There’s no side-stepping what Jesus is saying today. A decision is required—and the cost of discipleship is ultimately everyone and everything—even our own lives. I don’t know why Jesus uses the term “hate” in reference to loved ones. I have no desire to explain it away except to say the Bible also tells us there is nothing that can separate us from the love of God. Love is the antidote to hate. If we love one another as Christ loves us, there is no reason to hate. But if there is someone or something that does get in the way and tries to harm our loving relationship with God, Jesus suggests we must sit down, estimate the cost and look for terms of peace.

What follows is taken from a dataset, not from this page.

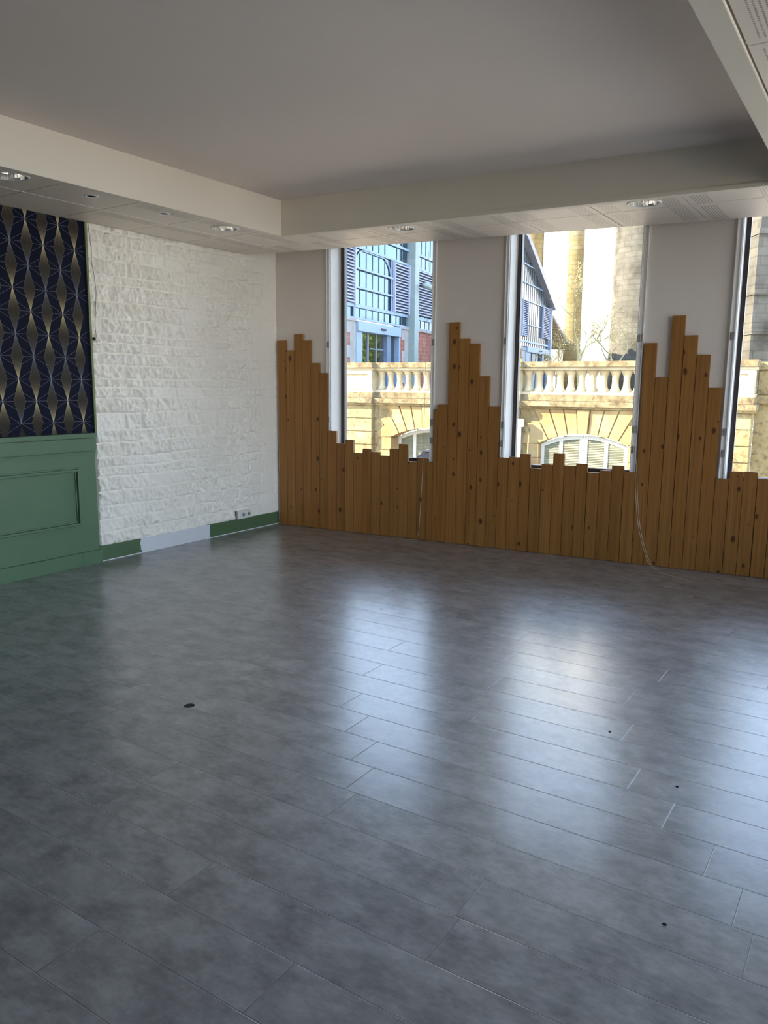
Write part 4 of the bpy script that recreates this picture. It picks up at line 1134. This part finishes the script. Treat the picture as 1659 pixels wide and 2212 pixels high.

Today, can we think about being life-long disciples-in-training? Post Road Pilgrims who happen to be at this place and time at St. Luke’s? It’s unlikely our journey began or will end at St. Luke’s. But we can be Post Road Pilgrims on the Way with Jesus, trying to do our best to listen and to follow him here with one another and in this community.

When we seek and see Christ in one another with open hearts and minds, there is no need for hate. Engaging in trusting relationships and continuing to learn new things both happen here at St. Luke’s. Here, we try out what it means to be Christ’s hands and feet for one another. It is where we can continue to learn, experience—and consider the costs AND blessings—of following Jesus.

Let’s keep following Jesus this fall. Yes, we’ll stumble at times. We’ll make mistakes. We’ll say the wrong thing. But when we are called to true discipleship, our eyes are on Christ so we can recognize him in the people and possessions that he first gave to us.

This morning, we stand on the countless shoulders of those who came up and down this Post Road from generation to generation, especially those who made St. Luke’s their spiritual home. Let’s continue to make it a place where Heaven and Earth come closer together. Let’s continue to make it a place where Love finds a home. Let’s offer thanks that it is our home along the way.